On the day of her execution, Mariam is brought to Ghazi Stadium. Thousands of spectators watch as she is led to a goalpost on the former soccer field, where she will be beheaded. In her final moments, Mariam mourns that she will not see Laila again; she will never see Aziza grow up or play with her children. However, she experiences peace as she thinks of how her relationship with them brought meaning to her life. Finally, Mariam mutters words from the Koran, taught to her by Mullah Faizullah: “[Allah] is the Mighty, the Great Forgiver.” At the executioner’s command, she kneels and looks down.

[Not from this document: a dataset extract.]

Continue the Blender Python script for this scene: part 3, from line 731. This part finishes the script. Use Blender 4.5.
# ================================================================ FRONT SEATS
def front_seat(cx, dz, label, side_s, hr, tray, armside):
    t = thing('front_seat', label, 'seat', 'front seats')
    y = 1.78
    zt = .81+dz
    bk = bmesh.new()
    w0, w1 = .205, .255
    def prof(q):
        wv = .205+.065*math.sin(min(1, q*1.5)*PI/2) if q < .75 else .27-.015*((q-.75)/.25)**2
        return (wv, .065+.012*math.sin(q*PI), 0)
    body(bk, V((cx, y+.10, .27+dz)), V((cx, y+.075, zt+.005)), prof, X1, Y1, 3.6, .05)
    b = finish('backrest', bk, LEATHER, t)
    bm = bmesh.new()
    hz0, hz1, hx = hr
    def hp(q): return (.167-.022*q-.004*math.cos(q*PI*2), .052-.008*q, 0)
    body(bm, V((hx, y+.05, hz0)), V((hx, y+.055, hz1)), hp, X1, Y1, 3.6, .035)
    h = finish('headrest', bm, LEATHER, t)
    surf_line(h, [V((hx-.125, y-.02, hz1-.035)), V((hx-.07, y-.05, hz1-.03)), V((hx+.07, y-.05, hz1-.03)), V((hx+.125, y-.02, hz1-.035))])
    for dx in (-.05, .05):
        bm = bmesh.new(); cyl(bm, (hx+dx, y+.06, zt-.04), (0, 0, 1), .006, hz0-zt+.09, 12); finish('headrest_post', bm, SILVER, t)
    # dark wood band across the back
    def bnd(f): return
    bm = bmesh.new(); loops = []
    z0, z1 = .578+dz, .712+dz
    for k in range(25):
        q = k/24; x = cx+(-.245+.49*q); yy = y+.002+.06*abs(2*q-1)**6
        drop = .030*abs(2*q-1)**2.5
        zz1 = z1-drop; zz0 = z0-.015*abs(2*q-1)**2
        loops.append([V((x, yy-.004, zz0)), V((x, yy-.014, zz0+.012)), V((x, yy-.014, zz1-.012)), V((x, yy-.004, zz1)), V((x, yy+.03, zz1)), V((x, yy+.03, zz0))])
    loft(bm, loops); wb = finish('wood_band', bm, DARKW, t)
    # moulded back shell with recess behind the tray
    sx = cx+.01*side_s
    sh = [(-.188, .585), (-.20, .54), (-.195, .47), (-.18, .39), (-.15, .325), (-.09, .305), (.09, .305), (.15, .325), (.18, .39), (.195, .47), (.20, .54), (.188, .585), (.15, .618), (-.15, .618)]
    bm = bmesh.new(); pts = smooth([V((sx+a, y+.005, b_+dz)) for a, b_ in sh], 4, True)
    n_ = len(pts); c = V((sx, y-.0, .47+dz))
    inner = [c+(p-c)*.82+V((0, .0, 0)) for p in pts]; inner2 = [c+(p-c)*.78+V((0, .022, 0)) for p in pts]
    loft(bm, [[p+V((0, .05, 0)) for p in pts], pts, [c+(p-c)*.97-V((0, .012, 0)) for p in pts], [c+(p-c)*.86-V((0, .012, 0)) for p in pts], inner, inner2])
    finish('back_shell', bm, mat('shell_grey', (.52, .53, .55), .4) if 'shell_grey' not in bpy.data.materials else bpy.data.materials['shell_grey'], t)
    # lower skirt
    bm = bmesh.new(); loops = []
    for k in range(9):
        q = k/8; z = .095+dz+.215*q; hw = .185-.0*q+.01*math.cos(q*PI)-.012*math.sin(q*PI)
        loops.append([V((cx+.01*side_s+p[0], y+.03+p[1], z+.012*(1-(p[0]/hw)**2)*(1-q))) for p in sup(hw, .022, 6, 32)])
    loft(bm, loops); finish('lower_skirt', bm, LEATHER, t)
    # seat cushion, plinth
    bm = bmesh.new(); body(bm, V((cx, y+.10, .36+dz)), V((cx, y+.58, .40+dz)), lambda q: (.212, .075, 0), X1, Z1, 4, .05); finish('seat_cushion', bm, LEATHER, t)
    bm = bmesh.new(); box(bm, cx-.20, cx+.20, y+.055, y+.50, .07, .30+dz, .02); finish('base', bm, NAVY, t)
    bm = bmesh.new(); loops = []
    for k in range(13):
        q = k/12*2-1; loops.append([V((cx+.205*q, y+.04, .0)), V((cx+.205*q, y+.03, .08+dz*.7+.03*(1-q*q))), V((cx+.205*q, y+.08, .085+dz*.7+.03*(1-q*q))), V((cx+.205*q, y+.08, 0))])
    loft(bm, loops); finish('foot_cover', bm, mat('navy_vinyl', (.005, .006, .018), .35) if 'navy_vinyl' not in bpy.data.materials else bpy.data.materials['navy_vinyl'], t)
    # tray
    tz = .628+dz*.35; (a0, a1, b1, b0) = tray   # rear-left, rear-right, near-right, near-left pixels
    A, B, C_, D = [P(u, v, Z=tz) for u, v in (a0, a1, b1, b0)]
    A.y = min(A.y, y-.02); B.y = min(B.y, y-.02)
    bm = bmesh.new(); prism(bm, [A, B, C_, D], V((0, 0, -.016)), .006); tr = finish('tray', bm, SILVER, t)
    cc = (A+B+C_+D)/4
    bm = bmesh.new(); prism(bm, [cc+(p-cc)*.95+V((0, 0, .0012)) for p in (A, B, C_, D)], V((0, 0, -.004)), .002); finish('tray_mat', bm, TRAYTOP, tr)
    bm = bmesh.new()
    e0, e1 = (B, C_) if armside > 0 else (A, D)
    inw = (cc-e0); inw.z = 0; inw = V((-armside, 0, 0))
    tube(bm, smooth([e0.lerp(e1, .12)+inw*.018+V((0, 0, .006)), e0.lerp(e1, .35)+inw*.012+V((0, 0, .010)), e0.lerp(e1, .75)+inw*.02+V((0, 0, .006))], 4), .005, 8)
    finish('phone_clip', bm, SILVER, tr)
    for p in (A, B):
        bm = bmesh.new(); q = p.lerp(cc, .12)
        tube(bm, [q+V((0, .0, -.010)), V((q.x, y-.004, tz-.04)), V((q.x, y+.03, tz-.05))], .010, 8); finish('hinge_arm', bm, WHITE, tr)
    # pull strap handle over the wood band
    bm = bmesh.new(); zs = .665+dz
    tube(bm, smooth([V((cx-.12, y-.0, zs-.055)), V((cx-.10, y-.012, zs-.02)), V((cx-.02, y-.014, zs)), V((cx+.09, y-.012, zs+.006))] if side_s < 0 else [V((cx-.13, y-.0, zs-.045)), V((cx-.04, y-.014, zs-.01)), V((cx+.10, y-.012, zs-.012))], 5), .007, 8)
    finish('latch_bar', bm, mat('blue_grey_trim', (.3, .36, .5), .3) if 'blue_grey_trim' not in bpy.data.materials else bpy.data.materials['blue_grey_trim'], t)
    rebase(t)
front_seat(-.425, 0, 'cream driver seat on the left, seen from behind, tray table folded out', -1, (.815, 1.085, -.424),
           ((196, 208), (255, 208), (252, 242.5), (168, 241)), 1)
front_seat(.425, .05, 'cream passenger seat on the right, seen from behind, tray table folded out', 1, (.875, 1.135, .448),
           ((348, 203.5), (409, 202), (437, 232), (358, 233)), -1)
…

Analysis of Chapters 43–47
Chapters 43–47 provide a dramatic climax to the novel and emphasize the themes of love, sacrifice, and feminine power. The love of Laila and Aziza have made Mariam a whole person; they have become the family she dreamt of having as a child and have given her the status of legitimacy that she longed for all her life. Love—not romantic, but sisterly and motherly—has allowed Mariam to rise above the expectations her own mother had for her. She need not be a victim of men all her life, nor look for a prince like her father to rescue her or legitimize her existence, but can find strength in her bonds with women and within herself.
When Tariq reappears in the novel, readers may expect that he will fulfill the role of knight in shining armor, or of Jack in the movie Titanic, and save Laila—but instead, it is Mariam who saves her friend. By killing Rasheed and dying for the crime, Mariam becomes a true hero, one who is willing to make the ultimate sacrifice for those she loves and the ideals she cares about.
Although Mariam is killed in the name of Islamic law, her last thoughts are for Allah. Thanks to her teacher, Mullah Faizullah, she knows a merciful and forgiving God, much different from the one recognized by the Taliban.
Rasheed’s death is satisfying, an example of poetic justice, as he finally gets what he deserves. Mariam’s death is tragic, but she accepts it with courage and a sense of peace.